Se la durata media di vita di un’impresa iscritta alla Camera di Commercio di Milano è oggi di 10 anni, la tutela del lavoro passa per servizi al lavoro e sistemi di sostegno al reddito e alla formazione che aiutino a passare da lavoro a lavoro. I vecchi sistemi di ammortizzatori sociali che erano pensati per la sopravvivenza e il rilancio dell’impresa non otterrebbero più il risultato di essere garanti di sostenere l’occupazione, ma diventerebbero solo sostegno al reddito senza garantire il lavoro.
Identico è il tema quando si commentano i risultati occupazionali raggiunti. Molti commenti sono costretti ad ammettere che l’occupazione è cresciuta, ma si sottolinea che sono aumentati i contratti a tempo determinato e i part-time. Se il lavoro diventerà sempre più flessibile sono destinati a crescere ancora. Tanto è vero che i dati del nostro Paese indicano che siamo ancora alcuni punti sotto i livelli dei partner europei più sviluppati. Richiedono nuove forme di tutela sia economica che nei diritti dei lavoratori, ma è un’illusione che sia possibile solo se divengono tutti contratti a tempo indeterminato.
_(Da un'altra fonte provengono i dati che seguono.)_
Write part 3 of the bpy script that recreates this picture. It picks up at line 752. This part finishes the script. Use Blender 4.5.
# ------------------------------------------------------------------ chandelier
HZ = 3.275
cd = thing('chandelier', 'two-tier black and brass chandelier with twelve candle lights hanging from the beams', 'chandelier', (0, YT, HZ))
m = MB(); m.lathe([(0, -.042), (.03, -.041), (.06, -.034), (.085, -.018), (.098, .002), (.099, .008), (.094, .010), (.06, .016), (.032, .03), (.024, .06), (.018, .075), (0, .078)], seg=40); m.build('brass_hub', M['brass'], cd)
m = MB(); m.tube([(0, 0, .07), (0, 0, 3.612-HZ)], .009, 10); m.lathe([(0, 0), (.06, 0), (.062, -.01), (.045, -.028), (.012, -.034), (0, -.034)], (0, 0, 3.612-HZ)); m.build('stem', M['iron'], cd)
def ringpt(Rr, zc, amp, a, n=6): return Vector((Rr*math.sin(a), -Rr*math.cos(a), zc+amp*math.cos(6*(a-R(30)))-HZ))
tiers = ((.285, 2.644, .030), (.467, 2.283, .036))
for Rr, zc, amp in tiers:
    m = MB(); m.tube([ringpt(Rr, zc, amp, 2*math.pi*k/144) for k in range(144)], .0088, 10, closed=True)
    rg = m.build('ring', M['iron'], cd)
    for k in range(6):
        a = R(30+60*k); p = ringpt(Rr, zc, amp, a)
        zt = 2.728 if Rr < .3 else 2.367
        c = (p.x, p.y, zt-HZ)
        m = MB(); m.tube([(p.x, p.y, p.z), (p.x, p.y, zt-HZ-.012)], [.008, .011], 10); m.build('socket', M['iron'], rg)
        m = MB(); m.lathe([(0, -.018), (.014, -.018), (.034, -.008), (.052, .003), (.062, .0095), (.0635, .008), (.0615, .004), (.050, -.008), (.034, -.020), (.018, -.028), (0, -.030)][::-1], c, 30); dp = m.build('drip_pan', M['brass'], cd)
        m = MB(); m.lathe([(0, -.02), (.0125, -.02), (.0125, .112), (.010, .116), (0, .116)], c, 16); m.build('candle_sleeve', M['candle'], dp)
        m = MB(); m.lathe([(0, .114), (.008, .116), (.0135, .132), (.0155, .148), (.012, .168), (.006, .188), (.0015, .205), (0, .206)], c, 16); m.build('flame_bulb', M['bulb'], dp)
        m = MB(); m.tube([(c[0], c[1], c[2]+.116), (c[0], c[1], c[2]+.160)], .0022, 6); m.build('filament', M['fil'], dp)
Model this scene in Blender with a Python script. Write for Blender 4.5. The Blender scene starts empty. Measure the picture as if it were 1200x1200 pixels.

La sinistra-sinistra che propone il ritorno indietro per garantire di più i lavoratori dovrebbe guardare invece dove esercita un ruolo di governo nelle Regioni. Dove i sinistri sono al governo si producono leggi che facilitano l’uso dei contratti di stage e tirocinio per impieghi anche reiterati per più anni e per più missioni anche per il singolo lavoratore. Questi non sono contratti di lavoro, non hanno tutele né diritti e a parità di funzione lavorativa sono fortemente sotto pagati. Utili in fase di passaggio scuola-lavoro, ma non varrebbe la pena di pensare a reali tutele e diritti con nuovi contratti di lavoro flessibili per tutti gli altri casi?